Per esprimere la grandezza del suo cuore in Geremia il Signore dice: “Non è forse Efraim un figlio caro per me, un mio fanciullo prediletto? Infatti dopo averlo minacciato, me ne ricordo sempre più vivamente. Per questo le mie viscere si commuovono per lui, provo per lui profonda tenerezza”. E’ il Signore stesso, dunque, che rivoluziona la figura di Dio, del Dio Onnipotente e talvolta terribile, in quella di una tenerezza paterna. 

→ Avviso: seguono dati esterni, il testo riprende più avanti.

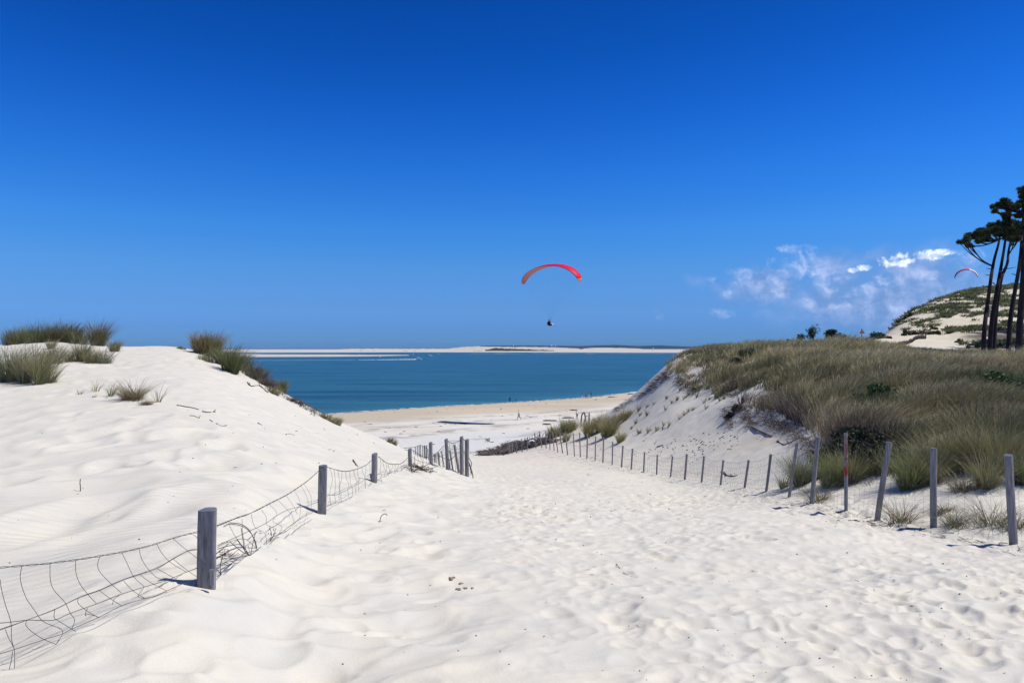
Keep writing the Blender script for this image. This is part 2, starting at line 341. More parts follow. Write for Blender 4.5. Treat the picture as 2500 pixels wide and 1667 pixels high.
# ------------------------------------------------------------------ materials
def mat(name, col, rough=0.8, spec=0.3, var=0.25, nscale=4.0, bump=0.0, bscale=30.0, attr=False, transl=0.0, coords='Object', detail=5, stretch=None, metallic=0.0):
    m_ = bpy.data.materials.new(name); m_.use_nodes = True; m_.node_tree.nodes.clear(); t = NT(m_.node_tree)
    pb = t.n('ShaderNodeBsdfPrincipled'); pb.inputs['Roughness'].default_value = rough; pb.inputs['Specular IOR Level'].default_value = spec
    pb.inputs['Metallic'].default_value = metallic
    tcn = t.n('ShaderNodeTexCoord'); vec = tcn.outputs[coords]
    if stretch:
        mp = t.n('ShaderNodeMapping'); t.put(mp.inputs[0], vec); mp.inputs['Scale'].default_value = stretch; vec = mp.outputs[0]
    n_ = t.noise(vec, nscale, detail, 0.6)
    base = t.n('ShaderNodeVertexColor', layer_name='Col').outputs[0] if attr else None
    k = t.ramp(n_, [(0.25, (1-var,)*3), (0.75, (1+var,)*3)])
    c = t.mix(1.0, base if attr else col, k, 'MULTIPLY'); t.put(pb.inputs['Base Color'], c)
    if bump:
        b = t.n('ShaderNodeBump'); b.inputs['Strength'].default_value = 1.0; b.inputs['Distance'].default_value = bump
        t.put(b.inputs['Height'], t.noise(vec, bscale, 4, 0.6)); t.nt.links.new(b.outputs[0], pb.inputs['Normal'])
    out = t.n('ShaderNodeOutputMaterial')
    if transl:
        tr = t.n('ShaderNodeBsdfTranslucent'); t.put(tr.inputs[0], c)
        mx = t.n('ShaderNodeMixShader'); mx.inputs[0].default_value = transl
        t.nt.links.new(pb.outputs[0], mx.inputs[1]); t.nt.links.new(tr.outputs[0], mx.inputs[2]); t.nt.links.new(mx.outputs[0], out.inputs[0])
    else: t.nt.links.new(pb.outputs[0], out.inputs[0])
    return m_

def sand_material():
    m_ = bpy.data.materials.new('sand'); m_.use_nodes = True; m_.node_tree.nodes.clear(); t = NT(m_.node_tree)
    pb = t.n('ShaderNodeBsdfPrincipled'); pb.inputs['Roughness'].default_value = 0.95; pb.inputs['Specular IOR Level'].default_value = 0.15
    ob = t.n('ShaderNodeTexCoord').outputs['Object']
    vc = t.n('ShaderNodeVertexColor', layer_name='Col')
    g1 = t.noise(ob, 260.0, 2, 0.6); g2 = t.noise(ob, 1.6, 5, 0.6); g3 = t.noise(ob, 45, 3, 0.7)
    c = t.mix(1.0, vc.outputs[0], t.ramp(g1, [(0.3, (0.90, 0.90, 0.90)), (0.7, (1.07, 1.07, 1.06))]), 'MULTIPLY')
    c = t.mix(1.0, c, t.ramp(g2, [(0.3, (0.91, 0.925, 0.955)), (0.7, (1.05, 1.035, 0.99))]), 'MULTIPLY')
    t.put(pb.inputs['Base Color'], c)
    rip = t.n('ShaderNodeAttribute', attribute_name='ripple')
    mp = t.n('ShaderNodeMapping'); t.put(mp.inputs[0], ob); mp.inputs['Rotation'].default_value = (0, 0, radians(-14))
    wv = t.n('ShaderNodeTexWave', wave_type='BANDS', bands_direction='Y', wave_profile='SIN'); t.put(wv.inputs['Vector'], mp.outputs[0])
    wv.inputs['Scale'].default_value = 2.4; wv.inputs['Distortion'].default_value = 7.5; wv.inputs['Detail'].default_value = 2.0; wv.inputs['Detail Scale'].default_value = 0.6
    hgt = t.m('ADD', t.m('MULTIPLY', t.m('MULTIPLY', wv.outputs['Fac'], rip.outputs['Fac']), 0.0105), t.m('ADD', t.m('MULTIPLY', g3, 0.004), t.m('MULTIPLY', g1, 0.0012)))
    b = t.n('ShaderNodeBump'); b.inputs['Strength'].default_value = 1.0; b.inputs['Distance'].default_value = 1.0
    t.put(b.inputs['Height'], hgt); t.nt.links.new(b.outputs[0], pb.inputs['Normal'])
    out = t.n('ShaderNodeOutputMaterial'); t.nt.links.new(pb.outputs[0], out.inputs[0])
    return m_

def water_material():
    m_ = bpy.data.materials.new('water'); m_.use_nodes = True; m_.node_tree.nodes.clear(); t = NT(m_.node_tree)
    pb = t.n('ShaderNodeBsdfPrincipled'); pb.inputs['Roughness'].default_value = 0.28; pb.inputs['IOR'].default_value = 1.33
    pb.inputs['Specular IOR Level'].default_value = 0.26
    ob = t.n('ShaderNodeTexCoord').outputs['Object']
    mp = t.n('ShaderNodeMapping'); t.put(mp.inputs[0], ob); mp.inputs['Scale'].default_value = (0.35, 1.0, 1.0); mp.inputs['Rotation'].default_value = (0, 0, radians(12))
    a = t.noise(mp.outputs[0], 0.55, 6, 0.65); c_ = t.noise(mp.outputs[0], 0.03, 4, 0.6)
    mp2 = t.n('ShaderNodeMapping'); t.put(mp2.inputs[0], ob); mp2.inputs['Scale'].default_value = (0.012, 0.09, 1.0)
    st = t.noise(mp2.outputs[0], 1.0, 5, 0.6)
    col = t.ramp(st, [(0.32, (0.005, 0.042, 0.066)), (0.66, (0.024, 0.112, 0.138))])
    sh = t.n('ShaderNodeVertexColor', layer_name='Col')       # shallow water over sand is greener
    col = t.mix(t.m('MULTIPLY', sh.outputs[0], 0.5), col, (0.07, 0.22, 0.27)); t.put(pb.inputs['Base Color'], col)
    b = t.n('ShaderNodeBump'); b.inputs['Strength'].default_value = 1.0; b.inputs['Distance'].default_value = 0.55
    t.put(b.inputs['Height'], t.m('ADD', a, t.m('MULTIPLY', c_, 2.0))); t.nt.links.new(b.outputs[0], pb.inputs['Normal'])
    out = t.n('ShaderNodeOutputMaterial'); t.nt.links.new(pb.outputs[0], out.inputs[0])
    return m_
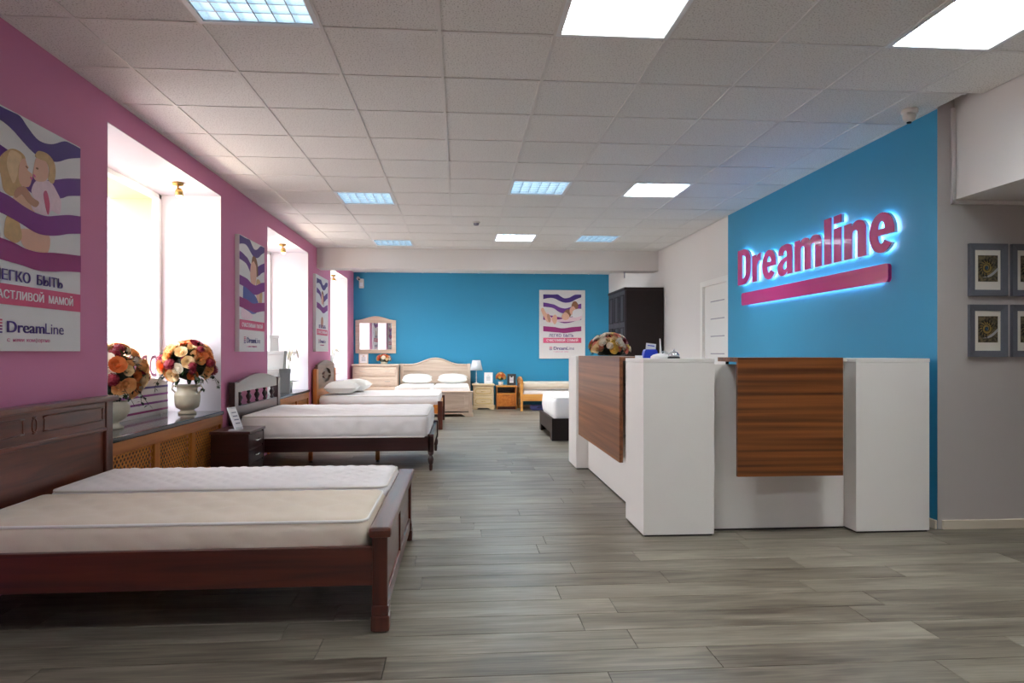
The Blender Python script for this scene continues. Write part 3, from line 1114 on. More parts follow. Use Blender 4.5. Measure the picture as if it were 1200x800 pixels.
bx('slat_base', (HXb, -.335, YA + .05, YB - .05, .32, .365), 'orange_wood', b3)
mattress('white mattress on the honey coloured bed with two pillows', -2.16, -.32, YA + .05, YB - .05, .366, .53, 'fabric_white', .045, .006, .14, .05)
pillow('plump white pillow nearest the window boxes, on the honey coloured bed', (-1.86, 10.98, .645), .50, .60, .20, 0.04, (0, .0), 'pillows on the honey bed')
pillow('white pillow on the far side of the honey coloured bed, behind another', (-1.78, 11.72, .645), .50, .62, .20, -.05, (0, .0), 'pillows on the honey bed')

# ---------------------------------------------------------------- bleached bed against the back wall
X0, X1 = -1.27, .225
b4 = thing('double_bed', 'bleached wood bed with arched headboard against the blue back wall', 'bed', (-.52, 13.7, 0))
HY0, HY1 = 14.64, 14.70
for xx in (X0, X1 - .07):
    bx('headboard_post', (xx, xx + .07, HY0 - .005, HY1, 0, .955), 'bleached_z', b4, .006)
arch = [(X0 + .07, .30), (X1 - .07, .30), (X1 - .07, .93)]
for k in range(21):
    s_ = k / 20
    arch.append((X1 - .07 - (X1 - X0 - .14) * s_, .945 + .135 * (0.5 - 0.5 * math.cos(2 * PI * min(max((s_ - .12) / .76, 0), 1)))))
arch.append((X0 + .07, .93))
obj('headboard', MB().prism(arch, HY0 + .01, HY1 - .005, 'xz'), 'bleached', b4)
rim = [(x, HY0 + .006, z - .012) for x, z in arch[3:-1]]
obj('headboard_rim', MB().tube(rim, .02, 8), 'bleached', b4)
bx('headboard_moulding', (X0 + .07, X1 - .07, HY0 - .004, HY0 + .012, .80, .825), 'bleached', b4, .004)
for xx in (X0 + .01, X1 - .045):
    bx('side_rail', (xx, xx + .035, 12.80, HY0, .22, .42), 'bleached', b4, .004)
FY0, FY1 = 12.74, 12.80
fb = bx('footboard', (X0 + .05, X1 - .05, FY0 + .012, FY1 - .01, .10, .45), 'bleached', b4)
for xx in (X0 - .005, X1 - .065):
    bx('foot_post', (xx, xx + .07, FY0, FY1, .0, .452), 'bleached_z', b4, .006)
bx('footboard_cap', (X0 - .02, X1 + .02, FY0 - .018, FY1 + .012, .448, .475), 'bleached', b4, .008)
bx('foot_panel', (X0 + .14, X1 - .14, FY0 + .002, FY0 + .014, .16, .40), 'bleached', fb, .008)
pl = [(X0 - .02, .0), (X0 + .12, .0), (X0 + .2, .05), (X1 - .2, .05), (X1 - .12, .0), (X1 + .02, .0), (X1 + .02, .075), (X0 - .02, .075)]
obj('plinth', MB().prism(pl, FY0 - .012, FY0 + .03, 'xz'), 'bleached', b4)
bx('slat_base', (X0 + .04, X1 - .04, FY1, HY0, .30, .35), 'bleached', b4)
xm = (X0 + X1) / 2
mattress('white mattress on the left half of the bleached bed', X0 + .05, xm - .012, 12.83, 14.60, .352, .545, 'fabric_white', .05, .006, .14, .05)
mattress('white mattress on the right half of the bleached bed', xm + .012, X1 - .05, 12.83, 14.60, .352, .545, 'fabric_white', .05, .006, .14, .05)
pillow('white pillow on the left half of the bleached bed', (X0 + .38, 14.34, .652), .62, .42, .18, .03, (.14, 0), 'pillows on the bleached bed')
pillow('white pillow on the right half of the bleached bed', (X1 - .38, 14.34, .652), .62, .42, .18, -.02, (.14, 0), 'pillows on the bleached bed')

# ---------------------------------------------------------------- wenge bed behind the desk
b5 = thing('double_bed', 'dark wenge bed with thick white mattress behind the reception desk', 'bed', (2.2, 9.9, 0))
X0, X1, YA, YB = 1.24, 3.2, 9.16, 10.6
foot = [(YA, 0), (YA + .16, 0), (YA + .2, .10), (YB - .2, .10), (YB - .16, 0), (YB, 0), (YB, .30), (YA, .30)]
obj('footboard', MB().prism(foot, X0, X0 + .03, 'yz'), 'wenge', b5)
for yy in (YA, YB - .03):
    bx('side_rail', (X0 + .03, X1 - .04, yy, yy + .03, .0, .30), 'wenge', b5, .002)
bx('headboard', (X1 - .04, X1, YA - .02, YB + .02, 0, .9), 'wenge', b5, .004)
bx('slat_base', (X0 + .03, X1 - .04, YA + .03, YB - .03, .22, .27), 'wenge', b5)
mattress('thick white mattress on the dark wenge bed', X0 + .035, X1 - .06, YA + .035, YB - .035, .272, .585, 'fabric_white', .04, .008, .14, .06)

# ---------------------------------------------------------------- child's pine bed in the corner
b6 = thing('single_bed', 'small pine bed in the far right corner under the poster', 'bed', (2.1, 14.2, 0))
X0, X1, YA, YB = 1.23, 3.1, 13.85, 14.68
for xx in (X0, X1 - .05):
    for yy in (YA, YB - .06):
        bx('leg', (xx, xx + .05, yy, yy + .06, 0, .64), 'pine', b6, .006)
    for k in range(3):
        z = .36 + .09 * k
        bx('end_slat', (xx + .012, xx + .038, YA + .05, YB - .05, z, z + .06), 'pine_y', b6, .003)
    top = [(YA, .62)] + [(YA + (YB - YA) * k / 10, .64 + .05 * math.sin(PI * k / 10)) for k in range(11)] + [(YB, .62)]
    obj('end_cap', MB().prism(top, xx + .004, xx + .046, 'yz'), 'pine_y', b6)
for yy in (YA + .015, YB - .045):
    bx('side_rail', (X0 + .05, X1 - .05, yy, yy + .03, .20, .34), 'pine', b6, .003)
bx('slat_base', (X0 + .05, X1 - .05, YA + .05, YB - .05, .25, .29), 'pine', b6)
mattress('thin white mattress on the small pine bed', X0 + .06, X1 - .06, YA + .06, YB - .05, .291, .42, 'fabric_white', .06, .004, .14, .04)
mattress('cream mattress stacked uppermost on the small pine bed', X0 + .06, X1 - .06, YA + .06, YB - .05, .432, .575, 'fabric_cream', .06, .004, .14, .04)
ub = thing('storage_bag', 'flat dark blue bag on the floor under the small pine bed', 'bag', (1.65, 14.05, 0))
obj('bag_body', rounded_box_mesh(1.46, 1.84, 13.95, 14.3, .0, .10, .035, .05, 0, .1, 0), 'print_blue', ub)
obj('bag_strap', MB().tube([(1.58, 13.95, .05), (1.6, 13.93, .07), (1.7, 13.93, .07), (1.72, 13.95, .05)], .008, 6), 'black_metal', ub)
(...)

E l’Incarnazione è il grande segno di questa tenerezza, una tenerezza che il Vangelo di oggi fa scendere dalla Trinità stessa. In principio il Padre e il Figlio si guardavano con tenerezza e da questo sguardo è venuta la volontà della creazione ed infine quella della Redenzione, perché la tenerezza è amore e l’amore si espande. Facendosi uomo, Dio ha manifestato per prima cosa la sua tenerezza per noi e solo in seguito, strettamente legato alla tenerezza, l’esempio di una vita che risponde con gioia alla tenerezza ricevuta. Tanto che Paolo nella lettera ai Filippesi può dire: “Se dunque v'è qualche consolazione in Cristo, se vi è qualche conforto d'amore, se vi è qualche comunione di Spirito, se vi è qualche tenerezza di affetto e qualche compassione, rendete piena la mia gioia con un medesimo sentire”; la rivoluzione che l’Incarnazione ci ha portato è dunque quella di avere una comunione d’affetto fra di noi quale è già in Dio Trinità. Nella lettera agli Efesini, che abbiamo ascoltato, anche se non c’è la parola tenerezza, c’è la scelta di essere per lui figli adottivi mediante Gesù Cristo, secondo il disegno d'amore della sua volontà. 

Nella contemplazione che riempie il suo cuore, contemplazione che sgorga dal suo ricordo dell’intimità di discepolo e di amico del Signore, San Giovanni dice chiaramente: “A quanti però lo hanno accolto ha dato potere di diventare figli di Dio: a quelli che credono nel suo nome, i quali, non da sangue né da volere di carne né da volere di uomo, ma da Dio sono stati generati”. Come il Figlio diletto del Padre porta in sé tutta la tenerezza che riceve eternamente e incarnandosi l’ha tradotta in un affetto e una compassione umana, così la nostra vita ormai rivoluzionata dall’aver accolto in noi il Verbo è e deve essere segnata dalla tenerezza, sia verso il Signore che ci ha salvati col suo Sangue, sia verso tutti i nostri fratelli per i quali lo stesso Sangue è stato versato. 

La tenerezza è una cosa bella; tutti ne abbiamo bisogno, ma anche paura, perché temiamo di rimanere indifesi, vulnerabili. Effettivamente chi è stato più vulnerabile di Gesù Cristo? Non è stato solamente ferito dalla lancia del soldato, ma ha volontariamente ricevuto insulti, beffe e tradimento. Non era impassibile, era vulnerabile e dalle sue ferite è sgorgata per noi la salvezza, un amore che lava e rende sane tutte le malattie umane, soprattutto le malattie che toccano il cuore. La tenerezza di Cristo ci guarisce e rende la nostra vita bella nonostante tutto. Con la sua Incarnazione Dio ha dato il via alla rivoluzione della tenerezza e questa rivoluzione ha toccato molti cuori, ma non ha ancora vinto il mondo nella sua crudeltà. 

Natale, giorno d’inizio di una rivoluzione che ci invita ad associarci a lei e a cambiare il mondo. Questo è il grande significato e difronte al Bambino indifeso siamo tutti almeno sfiorati dalla tenerezza di Dio. Lasciamola entrare!